▸ Challenge:
Collect each line holding the string "script".

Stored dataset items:
※ ※ ※
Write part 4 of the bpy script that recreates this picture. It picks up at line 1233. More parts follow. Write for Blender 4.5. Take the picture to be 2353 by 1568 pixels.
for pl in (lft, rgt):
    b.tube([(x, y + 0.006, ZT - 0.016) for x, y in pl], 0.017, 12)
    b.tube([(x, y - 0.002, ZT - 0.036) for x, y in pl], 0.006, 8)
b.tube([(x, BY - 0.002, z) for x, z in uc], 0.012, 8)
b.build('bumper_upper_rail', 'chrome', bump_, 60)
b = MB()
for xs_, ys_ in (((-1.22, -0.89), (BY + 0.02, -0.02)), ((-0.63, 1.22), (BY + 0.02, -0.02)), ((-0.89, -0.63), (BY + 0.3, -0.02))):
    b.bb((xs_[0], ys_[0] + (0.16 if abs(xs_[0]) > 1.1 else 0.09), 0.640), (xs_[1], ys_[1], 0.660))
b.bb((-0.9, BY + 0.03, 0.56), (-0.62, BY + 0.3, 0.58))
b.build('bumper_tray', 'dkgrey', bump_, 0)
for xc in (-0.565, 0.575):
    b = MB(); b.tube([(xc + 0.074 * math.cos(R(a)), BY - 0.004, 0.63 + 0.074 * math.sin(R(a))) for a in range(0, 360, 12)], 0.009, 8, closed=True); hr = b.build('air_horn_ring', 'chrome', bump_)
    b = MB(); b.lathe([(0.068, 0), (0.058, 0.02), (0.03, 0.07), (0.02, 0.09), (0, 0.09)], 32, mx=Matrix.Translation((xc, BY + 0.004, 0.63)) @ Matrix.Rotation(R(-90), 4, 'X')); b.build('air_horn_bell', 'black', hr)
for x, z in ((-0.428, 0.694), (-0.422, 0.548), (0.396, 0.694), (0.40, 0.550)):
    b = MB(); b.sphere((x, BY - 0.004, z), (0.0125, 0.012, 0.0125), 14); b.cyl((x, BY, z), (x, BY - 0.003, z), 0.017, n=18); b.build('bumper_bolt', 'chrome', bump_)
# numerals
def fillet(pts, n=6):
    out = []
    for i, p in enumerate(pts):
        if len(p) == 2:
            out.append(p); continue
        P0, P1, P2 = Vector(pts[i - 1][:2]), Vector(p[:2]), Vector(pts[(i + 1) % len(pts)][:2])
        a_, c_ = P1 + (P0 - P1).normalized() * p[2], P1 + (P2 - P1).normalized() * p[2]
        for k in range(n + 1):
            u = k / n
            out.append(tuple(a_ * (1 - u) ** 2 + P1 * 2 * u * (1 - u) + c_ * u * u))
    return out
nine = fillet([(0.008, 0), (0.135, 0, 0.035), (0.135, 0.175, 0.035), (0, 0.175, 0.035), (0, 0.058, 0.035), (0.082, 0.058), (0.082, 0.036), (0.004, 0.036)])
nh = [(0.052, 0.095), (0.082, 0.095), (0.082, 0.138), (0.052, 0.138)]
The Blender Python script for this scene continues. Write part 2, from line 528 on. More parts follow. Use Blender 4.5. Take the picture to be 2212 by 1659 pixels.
※ ※ ※
▸ Answer to this task:
Write part 4 of the bpy script that recreates this picture. It picks up at line 1233. More parts follow. Write for Blender 4.5. Take the picture to be 2353 by 1568 pixels.
The Blender Python script for this scene continues. Write part 2, from line 528 on. More parts follow. Use Blender 4.5. Take the picture to be 2212 by 1659 pixels.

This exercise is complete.